3.        Ambtenaren – Gelijke behandeling – Overlevingspensioen – Feitelijke samenwoning en huwelijk – Niet-vergelijkbare situaties

(Handvest van de grondrechten van de Europese Unie, art. 21, lid 1; Ambtenarenstatuut, art. 1 quinquies en bijlage VIII, art. 17, eerste alinea; richtlijn 2000/78 van de Raad, art. 2)

(zie punten 84, 85)

4.        Ambtenaren – Overlevingspensioen – Voorwaarden voor toekenning – Huwelijk – Minimumduur van het huwelijk – Niet-discriminerende voorwaarde ter bestrijding van misbruik en fraude

(Handvest van de grondrechten van de Europese Unie, art. 21, lid 1; Ambtenarenstatuut, art. 1 quinquies en bijlage VIII, art. 17, eerste alinea; richtlijn 2000/78 van de Raad, art. 2)

(zie punten 89, 90)

5.        Beroepen van ambtenaren – Vordering tot schadevergoeding die verband houdt met een vordering tot nietigverklaring – Afwijzing van de vordering tot nietigverklaring die de afwijzing van de vordering tot schadevergoeding meebrengt

(Ambtenarenstatuut, art. 91)

(zie punt 93)

Samenvatting

Het Hof bevestigt dat de overlevende echtgenoot van een ambtenaar van de Europese Unie, om aanspraak te kunnen maken op een overlevingspensioen, gedurende meer dan één jaar met de ambtenaar verbonden moet zijn geweest in het kader van een huwelijk of, onder bepaalde voorwaarden, een geregistreerd partnerschap buiten het huwelijk

In het arrest HK/Commissie (C‑460/18 P) van 19 december 2019 heeft het Hof het arrest van het Gerecht van 3 mei 2018, HK/Commissie(1), vernietigd en de zaak zelf afgedaan.

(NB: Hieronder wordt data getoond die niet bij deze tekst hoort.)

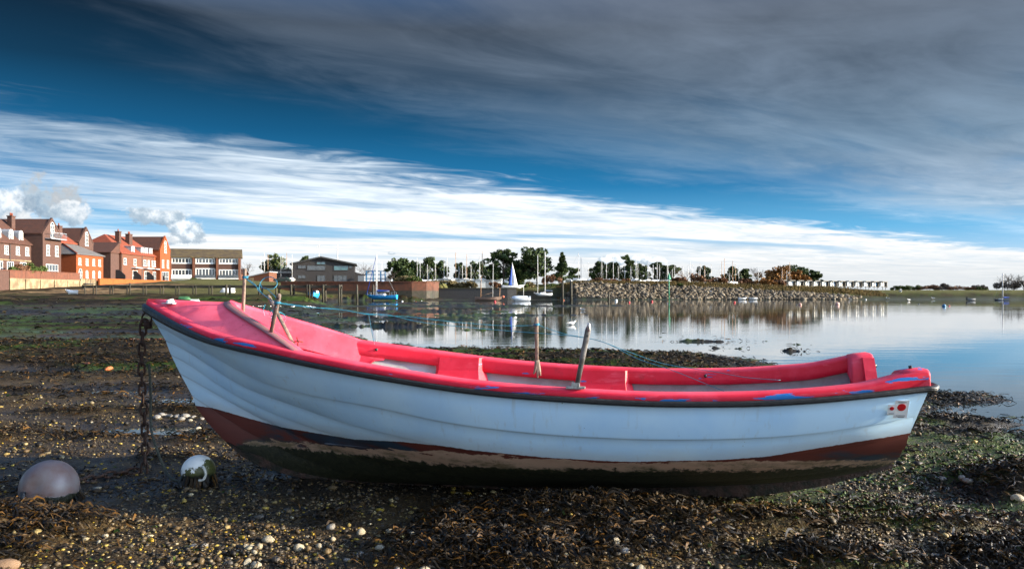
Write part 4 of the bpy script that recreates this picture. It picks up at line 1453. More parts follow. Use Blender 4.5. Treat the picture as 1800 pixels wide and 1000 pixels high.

Het heeft zowel het door rekwirant ingestelde beroep tot nietigverklaring van het besluit van de Commissie houdende weigering om hem een overlevingspensioen als overlevende echtgenoot van een ambtenaar toe te kennen, als zijn beroep tot schadevergoeding voor de materiële en immateriële schade die hij zou hebben geleden, verworpen.

Deze zaak betrof het verzoek van rekwirant om aanspraak te kunnen maken op het overlevingspensioen als overlevende echtgenoot van een ambtenaar van de Europese Commissie die op 11 april 2015 was overleden, met wie hij sinds 9 mei 2014 gehuwd was. De partners woonden reeds sinds 1994 feitelijk samen. Rekwirant had regelmatig geld van zijn partner ontvangen, omdat hij gezondheidsproblemen had die hem beletten om te werken of opleidingen te volgen.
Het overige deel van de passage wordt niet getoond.